-------- SUPPLIED MATERIAL
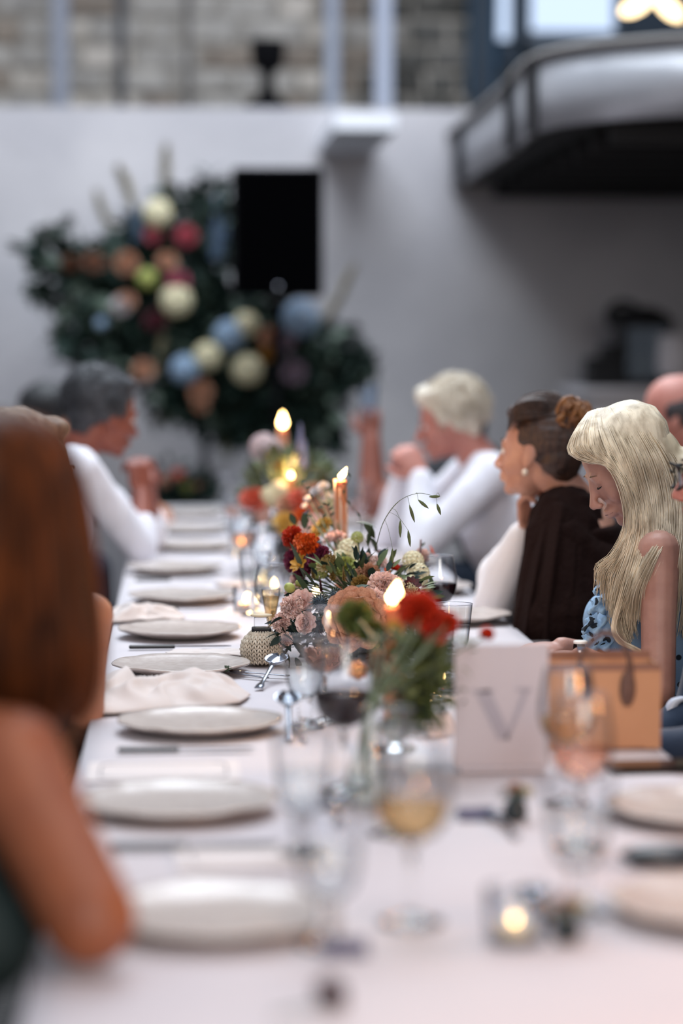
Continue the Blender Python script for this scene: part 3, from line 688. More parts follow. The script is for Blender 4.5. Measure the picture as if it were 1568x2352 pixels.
for (px, Y, k, d, s_, l) in ((562, 6.9, 'wine', 'rose', .95, 'glass of rose wine beside the two reflected flames'), (540, 8.1, 'wine', 'rose', .95, 'distant glass of rose wine near the far plates'), (612, 6.3, 'globe', None, 1.1, 'empty glass behind the sharp globe glass'),
                             (585, 5.9, 'goblet', 'water', 1, 'water goblet behind and left of the sharp globe glass'), (640, 7.3, 'wine', 'rose', .9, 'wine glass just beyond the orange marigolds'), (520, 8.9, 'wine', None, .9, 'small distant glass at the far left plates'), (545, 7.6, 'goblet', 'water', 1, 'distant goblet left of the pink dahlia'),
                             (575, 8.6, 'wine', None, .9, 'far empty glass under the pale pink blooms'), (560, 9.3, 'goblet', 'water', 1, 'farthest goblet near the end of the table'), (830, 8.4, 'wine', None, .9, 'far glass right of the tapered candle'), (790, 8.9, 'goblet', None, 1, 'far goblet below the raised forearm'),
                             (605, 6.75, 'goblet', 'water', 1, 'distant goblet beside the twin flames'), (1040, 4.75, 'goblet', 'water', .95, 'tumbler-like goblet in front of the plate on the right'), (1000, 4.45, 'goblet', None, .9, 'clear goblet under the scarlet flowers, catching a flame'), (955, 4.7, 'flute', None, .85, 'slim clear glass behind the dark foliage')):
    glass(k, l, gp(px, Y), Y, s_, d)

# ---- candles
def flame_mesh(mb, h, r, lean=0.):
    mb.lathe([(.0005, 0), (r * .75, h * .12), (r, h * .3), (r * .8, h * .5), (r * .45, h * .75), (.0004, h)], n=14)
    if lean: mb.v = [(x + lean * (z / h) ** 1.5 * h, y, z) for x, y, z in mb.v]
    return mb
def taper(px, Y, ytop, label, r=.013, fh=.035, fr=.009, lean=0., power=2.6, zb=None, drips=True):
    a = at(px, ytop, Y=Y); ztop = a.z
    t = thing('taper_candle', label, 'candle', (a.x, Y, T0 - .0005), group='lit orange taper candles'); H = ztop - T0
    mb = MB().lathe([(r * 1.05, .05), (r * 1.02, H * .5), (r, H - .01), (r * .96, H - .002), (r * .8, H + .001), (r * .45, H - .005), (.0005, H - .006)], n=20, cap=True); mb.build('wax', WAX, t)
    if drips:
        rd = random.Random(int(px)); d_ = MB()
        for k in range(26):
            a_ = rd.uniform(0, 6.28); L = rd.uniform(.01, .12); z1 = H - rd.uniform(0, .14); z0 = max(z1 - L, .07)
            P = [(math.cos(a_) * (r + .0006), math.sin(a_) * (r + .0006), z1 - (z1 - z0) * q) for q in (0, .3, .6, 1)]
            d_.tube(P, [.0014, .0019, .0016, .0028], 6).ell(P[-1], (.003, .003, .0035), n=8, m=6)
        for k in range(5):
            a_ = PI + rd.uniform(-.5, .4); z1 = H + .002; P = [(math.cos(a_) * (r + .001), math.sin(a_) * (r + .001), z1 - q * rd.uniform(.1, .2)) for q in (0, .4, 1)]
            d_.tube(P, [.003, .0035, .003], 6)
        d_.build('drip', mat('pale_wax_drips', 'e3b59a', .4, sss=.3), t)
    MB().tube([(0, 0, H - .006), (lean * .002, 0, H + .008)], .001, 5).build('wick', WICK, t)
    fl = flame_mesh(MB(), fh, fr, lean).build('flame', FLAME, t); fl.location = (0, 0, H + .004)
    h_ = MB().lathe([(.035, .0005), (.036, .004), (.012, .01), (.008, .03), (.016, .05), (.018, .07), (.0145, .07), (.0145, .052), (.002, .05)], n=24, cap=True).build('candle_holder', SGLASS, t)
    lamp('candle_light', (a.x, Y - .0, ztop + .03 + .0), power, (1, .55, .22), .012)
    return t
taper(783, 5.6, 1103, 'tall dripping orange taper candle rising from the central flowers, in focus', .0138, .026, .0085, .5)
taper(649, 7.6, 985, 'farthest tall orange taper candle, flame against the dark foliage', .0135, .05, .0135)
taper(905, 3.9, 1392, 'blurred orange candle beside the scarlet flowers', .0165, .038, .0135, .15, drips=False)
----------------
:: TASK INSTRUCTIONS ::
Pictures in the data above should not be copied; transcribe everything else exactly.

:: FULL SOLUTION ::
Continue the Blender Python script for this scene: part 3, from line 688. More parts follow. The script is for Blender 4.5. Measure the picture as if it were 1568x2352 pixels.
for (px, Y, k, d, s_, l) in ((562, 6.9, 'wine', 'rose', .95, 'glass of rose wine beside the two reflected flames'), (540, 8.1, 'wine', 'rose', .95, 'distant glass of rose wine near the far plates'), (612, 6.3, 'globe', None, 1.1, 'empty glass behind the sharp globe glass'),
                             (585, 5.9, 'goblet', 'water', 1, 'water goblet behind and left of the sharp globe glass'), (640, 7.3, 'wine', 'rose', .9, 'wine glass just beyond the orange marigolds'), (520, 8.9, 'wine', None, .9, 'small distant glass at the far left plates'), (545, 7.6, 'goblet', 'water', 1, 'distant goblet left of the pink dahlia'),
                             (575, 8.6, 'wine', None, .9, 'far empty glass under the pale pink blooms'), (560, 9.3, 'goblet', 'water', 1, 'farthest goblet near the end of the table'), (830, 8.4, 'wine', None, .9, 'far glass right of the tapered candle'), (790, 8.9, 'goblet', None, 1, 'far goblet below the raised forearm'),
                             (605, 6.75, 'goblet', 'water', 1, 'distant goblet beside the twin flames'), (1040, 4.75, 'goblet', 'water', .95, 'tumbler-like goblet in front of the plate on the right'), (1000, 4.45, 'goblet', None, .9, 'clear goblet under the scarlet flowers, catching a flame'), (955, 4.7, 'flute', None, .85, 'slim clear glass behind the dark foliage')):
    glass(k, l, gp(px, Y), Y, s_, d)

# ---- candles
def flame_mesh(mb, h, r, lean=0.):
    mb.lathe([(.0005, 0), (r * .75, h * .12), (r, h * .3), (r * .8, h * .5), (r * .45, h * .75), (.0004, h)], n=14)
    if lean: mb.v = [(x + lean * (z / h) ** 1.5 * h, y, z) for x, y, z in mb.v]
    return mb
def taper(px, Y, ytop, label, r=.013, fh=.035, fr=.009, lean=0., power=2.6, zb=None, drips=True):
    a = at(px, ytop, Y=Y); ztop = a.z
    t = thing('taper_candle', label, 'candle', (a.x, Y, T0 - .0005), group='lit orange taper candles'); H = ztop - T0
    mb = MB().lathe([(r * 1.05, .05), (r * 1.02, H * .5), (r, H - .01), (r * .96, H - .002), (r * .8, H + .001), (r * .45, H - .005), (.0005, H - .006)], n=20, cap=True); mb.build('wax', WAX, t)
    if drips:
        rd = random.Random(int(px)); d_ = MB()
        for k in range(26):
            a_ = rd.uniform(0, 6.28); L = rd.uniform(.01, .12); z1 = H - rd.uniform(0, .14); z0 = max(z1 - L, .07)
            P = [(math.cos(a_) * (r + .0006), math.sin(a_) * (r + .0006), z1 - (z1 - z0) * q) for q in (0, .3, .6, 1)]
            d_.tube(P, [.0014, .0019, .0016, .0028], 6).ell(P[-1], (.003, .003, .0035), n=8, m=6)
        for k in range(5):
            a_ = PI + rd.uniform(-.5, .4); z1 = H + .002; P = [(math.cos(a_) * (r + .001), math.sin(a_) * (r + .001), z1 - q * rd.uniform(.1, .2)) for q in (0, .4, 1)]
            d_.tube(P, [.003, .0035, .003], 6)
        d_.build('drip', mat('pale_wax_drips', 'e3b59a', .4, sss=.3), t)
    MB().tube([(0, 0, H - .006), (lean * .002, 0, H + .008)], .001, 5).build('wick', WICK, t)
    fl = flame_mesh(MB(), fh, fr, lean).build('flame', FLAME, t); fl.location = (0, 0, H + .004)
    h_ = MB().lathe([(.035, .0005), (.036, .004), (.012, .01), (.008, .03), (.016, .05), (.018, .07), (.0145, .07), (.0145, .052), (.002, .05)], n=24, cap=True).build('candle_holder', SGLASS, t)
    lamp('candle_light', (a.x, Y - .0, ztop + .03 + .0), power, (1, .55, .22), .012)
    return t
taper(783, 5.6, 1103, 'tall dripping orange taper candle rising from the central flowers, in focus', .0138, .026, .0085, .5)
taper(649, 7.6, 985, 'farthest tall orange taper candle, flame against the dark foliage', .0135, .05, .0135)
taper(905, 3.9, 1392, 'blurred orange candle beside the scarlet flowers', .0165, .038, .0135, .15, drips=False)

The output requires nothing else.